One night—okay, morning—after a particularly tough day at work, a recent posting catches her eye. It’s the picture that she notices first—it’s a clear, candid shot that seems to be more of a portrait than a photo. Then she reads the text.

I will meet you on Wednesdays at noon in Celebration Park. Kissing only. I won’t touch you below the shoulders. You can touch me anywhere. No dating, no hookups. I will meet with you for as long as you meet me, so if you miss a Wednesday we part as strangers. No picture necessary, we can settle details via IM. Reply back with “Wednesdays Only” in the subject line.

Carrie emails a response almost without thinking, and even though it’s an ungodly hour of the morning quickly gets an IM response from Brian, the man she agrees to meet in Celebration Park at noon the following day. And so it begins.

Seriously, this story just blew me away. It was steamy, moving, poignant, and funny. I loved Brian and adored Carrie. I strongly suspect that Carrie and I were separated at birth, actually.
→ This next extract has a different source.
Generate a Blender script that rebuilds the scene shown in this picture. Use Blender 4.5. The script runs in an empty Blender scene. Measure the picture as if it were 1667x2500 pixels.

Even though this novella is fairly short on page count, somehow I couldn’t just read this book quickly—it felt, like Brian’s personal picture, as if it had many layers that I needed to investigate at a slower-than-usual reading pace. (Though, yes, I still read it in a day. It’s summer break! And I’m probably going to read it again before school starts up again in the fall—it’s that good.)

And I am totally getting myself one of those “Reading is Sexy” totes. Or maybe the hoodie.

In a nutshell: a fabulous novella that manages to put a world of emotion into a relatively few number of chapters. 5 well-deserved stars.